The Height of Mystery

July 19, 1927
Los Angeles

Who’s that bobbing in the wind high atop the Rose Room Ballroom at 8th and Spring? Why, it’s The Phantom of the Flagpole, a mask-wearing fella who swears he’ll break the flagpole sitting record of 17 days and 2 hours set by V.H. Crouch of New Bedford, MA. Just hours after Crouch came down from his eastern pole, The Phantom climbed his. Oh, heavy hangs the crown of the nation’s greatest flagpole sitter.

The Times reports that The Phantom is shaving and eating three meals a day (unsaid is what he does with these meals once he’s finished with them, if you catch our drift). He smokes 100 cigarettes a day and gulps black coffee most of the night, when he ties himself to the pole, just in case.
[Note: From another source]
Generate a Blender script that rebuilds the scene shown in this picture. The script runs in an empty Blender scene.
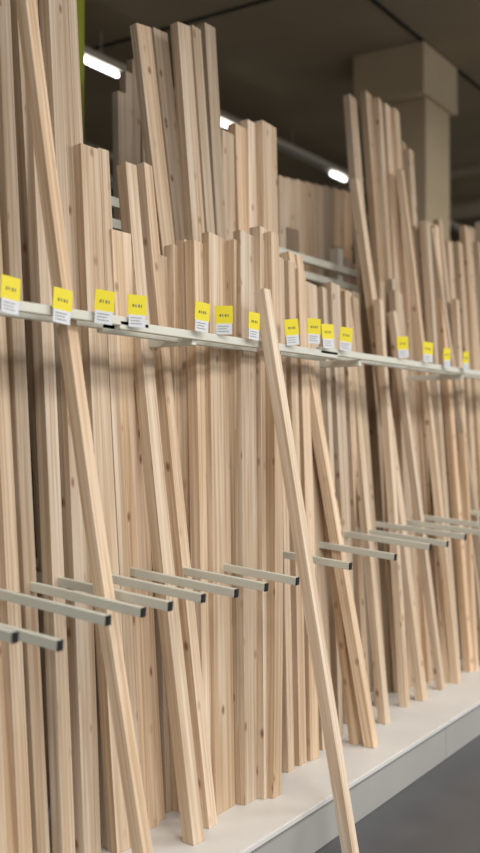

He’s reading fiction magazines and would like an adventure novel sent up.

On July 26, The Phantom will call for a cork helmet to avert the awful rays of the sun. When The Phantom of the Flagpole finally comes down to earth on August 5th, he is revealed as Captain Robert Hull, and happily takes possession of a $2500 prize from Rose Room manager Joseph Lederer.

But while you cheer the achievement of our local pigeon, spare a kind thought for poor "Hold Em Joe" Powers, whose perch over the Morrison Hotel in Chicago ended at a disappointing 16 days and two hours on July 15, and unaccountably left him missing six teeth. (Scurvy? An excess of chattering? Only Joe knows, and he ain’t talking.)